**Data section**
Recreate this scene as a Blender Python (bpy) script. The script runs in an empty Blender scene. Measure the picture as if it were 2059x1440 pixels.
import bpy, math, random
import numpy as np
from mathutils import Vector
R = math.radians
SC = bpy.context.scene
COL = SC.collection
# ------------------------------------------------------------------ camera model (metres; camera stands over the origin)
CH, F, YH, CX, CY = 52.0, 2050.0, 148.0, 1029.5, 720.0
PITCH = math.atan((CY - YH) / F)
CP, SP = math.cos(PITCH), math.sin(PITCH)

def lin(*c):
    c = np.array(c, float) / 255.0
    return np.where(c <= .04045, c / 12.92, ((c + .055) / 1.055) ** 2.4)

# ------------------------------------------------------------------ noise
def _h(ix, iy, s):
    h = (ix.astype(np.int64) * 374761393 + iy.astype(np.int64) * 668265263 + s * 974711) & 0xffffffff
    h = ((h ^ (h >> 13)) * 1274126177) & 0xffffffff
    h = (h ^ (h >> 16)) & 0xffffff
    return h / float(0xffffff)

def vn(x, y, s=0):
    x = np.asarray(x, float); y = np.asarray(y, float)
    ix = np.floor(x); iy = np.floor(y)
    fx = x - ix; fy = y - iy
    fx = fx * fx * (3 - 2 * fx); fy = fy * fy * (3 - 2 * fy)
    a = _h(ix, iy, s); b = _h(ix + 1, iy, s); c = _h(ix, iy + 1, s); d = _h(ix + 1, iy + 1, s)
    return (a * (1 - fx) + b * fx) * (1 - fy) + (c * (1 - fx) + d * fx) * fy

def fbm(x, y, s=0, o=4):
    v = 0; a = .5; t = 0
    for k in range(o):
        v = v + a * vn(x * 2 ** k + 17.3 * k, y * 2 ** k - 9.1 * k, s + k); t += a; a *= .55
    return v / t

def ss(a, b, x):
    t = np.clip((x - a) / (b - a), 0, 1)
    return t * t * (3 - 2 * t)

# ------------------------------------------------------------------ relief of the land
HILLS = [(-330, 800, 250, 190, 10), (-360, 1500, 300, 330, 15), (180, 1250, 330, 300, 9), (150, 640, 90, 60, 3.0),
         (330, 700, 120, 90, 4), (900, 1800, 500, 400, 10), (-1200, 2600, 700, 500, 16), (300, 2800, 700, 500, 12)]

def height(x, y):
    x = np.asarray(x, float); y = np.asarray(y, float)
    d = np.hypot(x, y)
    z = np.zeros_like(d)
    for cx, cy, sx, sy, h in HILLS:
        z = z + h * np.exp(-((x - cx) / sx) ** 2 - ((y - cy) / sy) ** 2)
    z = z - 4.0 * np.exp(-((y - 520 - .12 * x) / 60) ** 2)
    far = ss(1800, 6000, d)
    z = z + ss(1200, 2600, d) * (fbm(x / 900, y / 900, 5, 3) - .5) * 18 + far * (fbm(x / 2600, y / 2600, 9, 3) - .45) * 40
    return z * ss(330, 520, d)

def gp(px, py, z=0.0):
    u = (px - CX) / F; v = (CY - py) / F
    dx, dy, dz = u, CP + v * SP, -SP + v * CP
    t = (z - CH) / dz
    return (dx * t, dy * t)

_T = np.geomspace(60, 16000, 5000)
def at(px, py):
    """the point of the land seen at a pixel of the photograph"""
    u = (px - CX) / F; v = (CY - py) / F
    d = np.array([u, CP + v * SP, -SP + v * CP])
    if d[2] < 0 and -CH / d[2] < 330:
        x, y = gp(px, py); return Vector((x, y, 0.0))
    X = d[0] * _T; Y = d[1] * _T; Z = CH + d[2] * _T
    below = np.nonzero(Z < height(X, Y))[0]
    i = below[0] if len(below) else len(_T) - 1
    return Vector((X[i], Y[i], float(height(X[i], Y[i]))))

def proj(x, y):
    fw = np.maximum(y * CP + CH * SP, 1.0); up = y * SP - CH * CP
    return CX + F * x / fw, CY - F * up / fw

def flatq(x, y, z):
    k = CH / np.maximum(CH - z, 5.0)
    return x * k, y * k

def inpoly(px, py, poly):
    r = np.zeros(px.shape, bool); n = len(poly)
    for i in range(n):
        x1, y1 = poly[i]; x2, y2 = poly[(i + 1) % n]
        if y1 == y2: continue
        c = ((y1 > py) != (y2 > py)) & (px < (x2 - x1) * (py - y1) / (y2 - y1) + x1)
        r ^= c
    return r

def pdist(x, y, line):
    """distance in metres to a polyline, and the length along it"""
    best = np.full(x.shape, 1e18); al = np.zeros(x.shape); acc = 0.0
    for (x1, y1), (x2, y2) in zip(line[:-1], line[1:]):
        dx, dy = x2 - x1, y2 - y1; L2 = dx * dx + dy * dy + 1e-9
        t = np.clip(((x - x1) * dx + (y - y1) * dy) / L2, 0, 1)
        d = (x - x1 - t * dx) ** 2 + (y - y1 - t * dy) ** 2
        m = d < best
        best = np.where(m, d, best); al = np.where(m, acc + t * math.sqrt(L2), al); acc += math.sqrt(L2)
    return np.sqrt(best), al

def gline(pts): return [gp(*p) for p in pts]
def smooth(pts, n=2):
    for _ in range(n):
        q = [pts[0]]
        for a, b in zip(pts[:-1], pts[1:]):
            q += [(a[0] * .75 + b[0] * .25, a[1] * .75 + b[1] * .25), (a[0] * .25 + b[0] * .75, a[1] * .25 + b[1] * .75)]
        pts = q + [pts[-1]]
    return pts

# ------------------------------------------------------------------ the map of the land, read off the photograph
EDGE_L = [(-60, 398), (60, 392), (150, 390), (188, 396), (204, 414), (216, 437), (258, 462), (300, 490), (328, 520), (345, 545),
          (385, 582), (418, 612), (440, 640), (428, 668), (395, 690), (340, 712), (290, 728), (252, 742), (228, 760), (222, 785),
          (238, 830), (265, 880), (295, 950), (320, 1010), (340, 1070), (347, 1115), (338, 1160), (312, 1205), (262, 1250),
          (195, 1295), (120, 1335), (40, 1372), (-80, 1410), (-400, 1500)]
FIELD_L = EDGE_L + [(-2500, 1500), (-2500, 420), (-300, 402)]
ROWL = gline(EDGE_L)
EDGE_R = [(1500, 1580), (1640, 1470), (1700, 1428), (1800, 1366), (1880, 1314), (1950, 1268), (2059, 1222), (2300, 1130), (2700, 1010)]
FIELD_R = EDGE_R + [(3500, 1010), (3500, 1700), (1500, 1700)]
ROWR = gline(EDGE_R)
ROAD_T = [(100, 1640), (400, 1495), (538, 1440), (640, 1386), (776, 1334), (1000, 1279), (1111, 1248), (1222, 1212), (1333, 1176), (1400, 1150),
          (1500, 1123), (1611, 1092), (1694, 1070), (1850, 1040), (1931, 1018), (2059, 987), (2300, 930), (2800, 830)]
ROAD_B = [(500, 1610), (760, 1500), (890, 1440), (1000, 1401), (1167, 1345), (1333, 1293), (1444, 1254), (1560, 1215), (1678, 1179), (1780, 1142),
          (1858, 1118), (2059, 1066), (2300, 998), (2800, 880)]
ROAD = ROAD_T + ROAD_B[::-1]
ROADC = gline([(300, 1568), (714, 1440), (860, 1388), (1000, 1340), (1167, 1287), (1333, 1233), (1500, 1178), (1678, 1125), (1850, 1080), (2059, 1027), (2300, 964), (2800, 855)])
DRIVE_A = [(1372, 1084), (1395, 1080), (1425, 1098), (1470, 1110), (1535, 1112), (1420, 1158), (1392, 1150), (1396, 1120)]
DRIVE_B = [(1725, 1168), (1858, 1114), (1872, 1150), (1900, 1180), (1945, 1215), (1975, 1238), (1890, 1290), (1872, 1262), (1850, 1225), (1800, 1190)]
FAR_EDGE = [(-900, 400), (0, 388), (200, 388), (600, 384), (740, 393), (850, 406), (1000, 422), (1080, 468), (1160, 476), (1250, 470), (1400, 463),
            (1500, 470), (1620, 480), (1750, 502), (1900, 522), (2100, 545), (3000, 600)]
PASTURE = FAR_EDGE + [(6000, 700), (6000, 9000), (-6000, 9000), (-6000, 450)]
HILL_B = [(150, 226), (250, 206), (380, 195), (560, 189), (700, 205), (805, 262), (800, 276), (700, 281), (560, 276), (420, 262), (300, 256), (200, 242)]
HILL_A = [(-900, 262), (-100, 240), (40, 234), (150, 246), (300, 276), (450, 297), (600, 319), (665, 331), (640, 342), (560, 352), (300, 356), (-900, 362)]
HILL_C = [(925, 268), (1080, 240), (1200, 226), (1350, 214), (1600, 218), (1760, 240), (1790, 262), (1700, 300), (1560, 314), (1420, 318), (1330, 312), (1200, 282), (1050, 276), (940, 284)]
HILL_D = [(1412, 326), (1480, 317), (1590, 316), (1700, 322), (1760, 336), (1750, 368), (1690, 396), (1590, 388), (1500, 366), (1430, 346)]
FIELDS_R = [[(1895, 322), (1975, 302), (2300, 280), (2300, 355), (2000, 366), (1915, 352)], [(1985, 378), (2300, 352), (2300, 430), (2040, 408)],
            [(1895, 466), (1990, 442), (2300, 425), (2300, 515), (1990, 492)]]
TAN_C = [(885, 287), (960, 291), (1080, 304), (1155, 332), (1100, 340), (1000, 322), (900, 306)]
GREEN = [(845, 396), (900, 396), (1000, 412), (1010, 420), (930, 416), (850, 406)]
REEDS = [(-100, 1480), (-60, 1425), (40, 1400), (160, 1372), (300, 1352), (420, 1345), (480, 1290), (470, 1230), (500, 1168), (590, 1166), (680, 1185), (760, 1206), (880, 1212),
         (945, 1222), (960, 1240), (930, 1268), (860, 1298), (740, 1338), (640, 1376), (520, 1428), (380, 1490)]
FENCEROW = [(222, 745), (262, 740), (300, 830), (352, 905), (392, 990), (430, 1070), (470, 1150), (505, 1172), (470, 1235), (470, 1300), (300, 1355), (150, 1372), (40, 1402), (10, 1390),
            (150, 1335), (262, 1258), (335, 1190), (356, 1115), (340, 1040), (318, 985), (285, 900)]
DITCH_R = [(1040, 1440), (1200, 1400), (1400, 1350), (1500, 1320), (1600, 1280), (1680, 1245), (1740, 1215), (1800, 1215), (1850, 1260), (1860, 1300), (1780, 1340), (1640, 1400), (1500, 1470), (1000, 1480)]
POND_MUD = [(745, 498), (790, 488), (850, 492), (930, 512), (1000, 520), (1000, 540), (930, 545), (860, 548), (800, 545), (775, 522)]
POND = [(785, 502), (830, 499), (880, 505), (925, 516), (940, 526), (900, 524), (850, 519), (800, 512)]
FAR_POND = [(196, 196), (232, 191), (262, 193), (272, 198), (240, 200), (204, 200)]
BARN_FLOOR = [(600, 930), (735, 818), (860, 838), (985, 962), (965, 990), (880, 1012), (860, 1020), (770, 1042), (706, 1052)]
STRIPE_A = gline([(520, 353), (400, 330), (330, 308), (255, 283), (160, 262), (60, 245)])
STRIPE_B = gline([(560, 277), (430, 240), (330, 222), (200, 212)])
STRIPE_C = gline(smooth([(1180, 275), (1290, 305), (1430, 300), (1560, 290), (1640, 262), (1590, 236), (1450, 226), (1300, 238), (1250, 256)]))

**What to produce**
Find the lines containing "scene" and pull them out.

**Correct answer**
Recreate this scene as a Blender Python (bpy) script. The script runs in an empty Blender scene. Measure the picture as if it were 2059x1440 pixels.
SC = bpy.context.scene